We have this idea in our heads (usually from images on social media) of what Montessori homeschool preschool is *supposed* to look like, but how do you get to that point? Shouldn’t your children be sitting calmly for Circle Time and then choosing one material after another to work with independently for a 3 hour work cycle while you quietly sit in the corner and observe???
Um… no. That is NOT what your first day of homeschool preschool will look like — or even your 30th day. Maybe not even your 100th.
The truth is, all of that takes time and a whole lot of modeling, reminding and redirection. Your first day of Montessori homeschool preschool will not last very long at all. Your child may not sit still for anything resembling a Circle Time, and she will probably misuse materials and leave them strewn about the room — and that’s *if* she’s interested in doing any of them at all. You will plan a bunch of things you’d like to present, and then do none of them. AND THAT’S OKAY.
The key is to lower your expectations and start small. This is new for you, and it’s new for your child. If you begin with the idea that it will look just like it looks on Instagram, you’re going to thwart your own efforts. Here are my tips for getting started with Montessori homeschool preschool:
- Set up your room, but don’t fill all of the shelves. Put out just 1 or 2 materials on each shelf, and make sure most of them are familiar to your child. If your child is on the older side, let her help!
- Figure out what time of day works best to spend in your homeschooling space. It doesn’t have to be in the morning just because that’s when everyone else does it. Maybe your child works best in the evening!

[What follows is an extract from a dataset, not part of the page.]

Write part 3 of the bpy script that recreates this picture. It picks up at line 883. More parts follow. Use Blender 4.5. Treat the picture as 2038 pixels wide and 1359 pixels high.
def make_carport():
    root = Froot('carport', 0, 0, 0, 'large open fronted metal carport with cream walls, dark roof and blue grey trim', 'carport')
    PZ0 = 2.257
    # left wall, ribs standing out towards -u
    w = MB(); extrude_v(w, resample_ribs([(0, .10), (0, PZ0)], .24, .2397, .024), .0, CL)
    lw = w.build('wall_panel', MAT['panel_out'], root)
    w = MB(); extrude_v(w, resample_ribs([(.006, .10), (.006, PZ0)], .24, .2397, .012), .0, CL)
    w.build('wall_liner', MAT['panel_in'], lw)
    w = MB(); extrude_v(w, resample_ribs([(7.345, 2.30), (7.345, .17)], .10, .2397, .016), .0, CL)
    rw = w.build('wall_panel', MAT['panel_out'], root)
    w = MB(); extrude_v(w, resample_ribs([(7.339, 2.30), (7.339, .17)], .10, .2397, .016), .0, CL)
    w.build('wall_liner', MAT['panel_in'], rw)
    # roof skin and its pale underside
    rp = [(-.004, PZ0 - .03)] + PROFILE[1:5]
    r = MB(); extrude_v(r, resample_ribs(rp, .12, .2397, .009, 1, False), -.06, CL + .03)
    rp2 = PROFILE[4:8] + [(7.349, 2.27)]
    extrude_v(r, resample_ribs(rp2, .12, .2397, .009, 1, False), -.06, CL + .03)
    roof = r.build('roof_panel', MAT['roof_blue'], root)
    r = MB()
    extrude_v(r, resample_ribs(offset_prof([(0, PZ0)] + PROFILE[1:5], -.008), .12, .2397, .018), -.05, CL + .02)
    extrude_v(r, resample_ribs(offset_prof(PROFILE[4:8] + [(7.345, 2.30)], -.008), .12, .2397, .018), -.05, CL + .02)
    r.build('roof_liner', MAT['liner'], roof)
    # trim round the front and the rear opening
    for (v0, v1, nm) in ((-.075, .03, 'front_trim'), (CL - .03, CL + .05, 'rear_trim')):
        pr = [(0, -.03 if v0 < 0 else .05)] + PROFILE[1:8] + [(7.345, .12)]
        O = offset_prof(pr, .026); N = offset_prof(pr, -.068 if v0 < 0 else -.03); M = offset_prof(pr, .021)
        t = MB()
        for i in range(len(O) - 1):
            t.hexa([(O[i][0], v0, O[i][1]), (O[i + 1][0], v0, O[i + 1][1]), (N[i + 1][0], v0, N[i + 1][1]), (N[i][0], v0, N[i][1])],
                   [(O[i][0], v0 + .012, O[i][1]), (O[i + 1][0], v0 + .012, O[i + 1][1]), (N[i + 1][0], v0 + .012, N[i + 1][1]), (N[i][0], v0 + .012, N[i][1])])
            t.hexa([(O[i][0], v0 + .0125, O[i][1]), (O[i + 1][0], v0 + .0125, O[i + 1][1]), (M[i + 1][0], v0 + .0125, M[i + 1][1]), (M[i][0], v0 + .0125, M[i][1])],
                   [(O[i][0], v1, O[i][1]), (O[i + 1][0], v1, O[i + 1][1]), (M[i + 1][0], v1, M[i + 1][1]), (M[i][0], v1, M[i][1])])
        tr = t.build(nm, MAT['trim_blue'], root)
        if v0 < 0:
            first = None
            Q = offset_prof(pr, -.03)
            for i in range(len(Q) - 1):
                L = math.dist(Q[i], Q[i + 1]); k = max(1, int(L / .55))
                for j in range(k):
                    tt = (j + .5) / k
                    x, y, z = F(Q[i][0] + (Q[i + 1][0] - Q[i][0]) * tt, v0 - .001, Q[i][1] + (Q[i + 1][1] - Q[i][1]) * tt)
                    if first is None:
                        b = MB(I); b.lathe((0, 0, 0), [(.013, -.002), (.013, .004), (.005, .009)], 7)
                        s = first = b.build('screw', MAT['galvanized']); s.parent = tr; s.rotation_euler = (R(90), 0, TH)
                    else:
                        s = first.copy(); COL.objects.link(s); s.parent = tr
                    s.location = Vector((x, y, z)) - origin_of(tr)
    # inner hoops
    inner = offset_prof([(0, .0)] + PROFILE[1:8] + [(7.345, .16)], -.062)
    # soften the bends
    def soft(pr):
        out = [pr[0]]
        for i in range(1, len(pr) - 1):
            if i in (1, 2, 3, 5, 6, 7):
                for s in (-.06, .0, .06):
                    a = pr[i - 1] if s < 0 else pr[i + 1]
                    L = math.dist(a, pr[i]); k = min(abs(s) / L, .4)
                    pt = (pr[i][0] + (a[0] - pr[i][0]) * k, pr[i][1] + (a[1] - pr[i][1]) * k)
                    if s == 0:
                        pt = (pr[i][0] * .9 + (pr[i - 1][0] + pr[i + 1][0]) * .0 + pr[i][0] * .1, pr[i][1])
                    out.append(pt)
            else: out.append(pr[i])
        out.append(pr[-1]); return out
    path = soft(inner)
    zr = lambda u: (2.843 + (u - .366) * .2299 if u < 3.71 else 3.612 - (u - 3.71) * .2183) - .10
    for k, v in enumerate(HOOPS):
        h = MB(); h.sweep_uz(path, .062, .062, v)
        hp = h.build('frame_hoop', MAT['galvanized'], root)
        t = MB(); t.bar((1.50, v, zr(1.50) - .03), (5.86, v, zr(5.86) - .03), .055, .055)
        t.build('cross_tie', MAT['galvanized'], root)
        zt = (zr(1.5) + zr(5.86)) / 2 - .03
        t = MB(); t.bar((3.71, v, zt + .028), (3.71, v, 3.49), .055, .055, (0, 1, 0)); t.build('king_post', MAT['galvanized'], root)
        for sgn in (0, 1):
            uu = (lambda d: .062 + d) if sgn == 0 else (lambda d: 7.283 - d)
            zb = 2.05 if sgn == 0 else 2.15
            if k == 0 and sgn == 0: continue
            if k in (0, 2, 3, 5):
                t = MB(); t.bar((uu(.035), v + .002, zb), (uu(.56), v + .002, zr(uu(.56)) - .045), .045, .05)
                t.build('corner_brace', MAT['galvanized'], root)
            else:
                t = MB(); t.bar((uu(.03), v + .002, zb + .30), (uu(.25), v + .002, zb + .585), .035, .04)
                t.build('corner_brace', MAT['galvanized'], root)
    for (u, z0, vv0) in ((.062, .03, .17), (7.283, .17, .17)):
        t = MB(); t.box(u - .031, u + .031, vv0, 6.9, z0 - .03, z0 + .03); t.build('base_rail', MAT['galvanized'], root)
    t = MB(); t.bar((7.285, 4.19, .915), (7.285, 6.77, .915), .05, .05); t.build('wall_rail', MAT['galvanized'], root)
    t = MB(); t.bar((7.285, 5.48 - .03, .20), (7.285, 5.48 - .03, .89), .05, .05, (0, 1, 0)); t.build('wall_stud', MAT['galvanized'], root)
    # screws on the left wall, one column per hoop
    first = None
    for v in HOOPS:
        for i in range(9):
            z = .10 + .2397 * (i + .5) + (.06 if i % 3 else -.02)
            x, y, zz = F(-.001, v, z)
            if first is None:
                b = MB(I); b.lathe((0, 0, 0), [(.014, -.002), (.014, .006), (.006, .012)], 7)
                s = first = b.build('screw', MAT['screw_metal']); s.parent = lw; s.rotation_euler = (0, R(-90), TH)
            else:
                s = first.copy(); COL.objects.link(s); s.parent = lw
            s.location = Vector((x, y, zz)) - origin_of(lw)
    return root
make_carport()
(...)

- Have some kind of auditory signal that it is time for homeschool preschool. Ring a bell, or turn over a rainstick. Let your child help with this!
- Gather for Circle Time. Have a centralized place where you can sit on the floor together. On day 1, keep it EXTREMELY short (like 3 minutes max) and do something that you have no doubt your child will be interested in — like reading a favorite book together or singing a song. Then tell your child that you have set up some new works for her.
- Plan on staying in the homeschool room for just 20 to 30 minutes on the first day. If it’s shorter than that, that’s fine! If your child does not want to leave after that time, that’s also fine! Over the next several weeks, you can gradually extend your homeschooling time — but it may never get to the 3 hour work cycle you would see in a Montessori classroom of 20-25 children. My own girls usually were ready to finish after about 2 hours, even when they’d been doing it for years.
- Spend most of your time during the first several weeks modeling bringing work from the shelf to a work space, using it, and then putting it back on the shelf. Even if that is the only “lesson” you present in that time.
- Plan what you’d like to present, and then be ready to throw those plans in the trash at a moment’s notice. I get it — that’s extremely frustrating. But it’s more important that you follow your child here than that you do everything *you* think needs to be done. Your child came with all the lesson plans she needs, as long as you observe her natural inclinations and skills.
At first, it will seem impossible. It will seem like you will *never* get to the point that others seem to be at on social media. But I promise that you *will* figure it out, and eventually the day will just flow. Not always, of course — because children don’t work that way, and neither do adults! But the majority of your homeschooling days will get to the point of normalization, where “the children are now working as if [you] did not exist,” and you can breathe a huge sigh of relief as you provide an amazing educational experience for your little ones.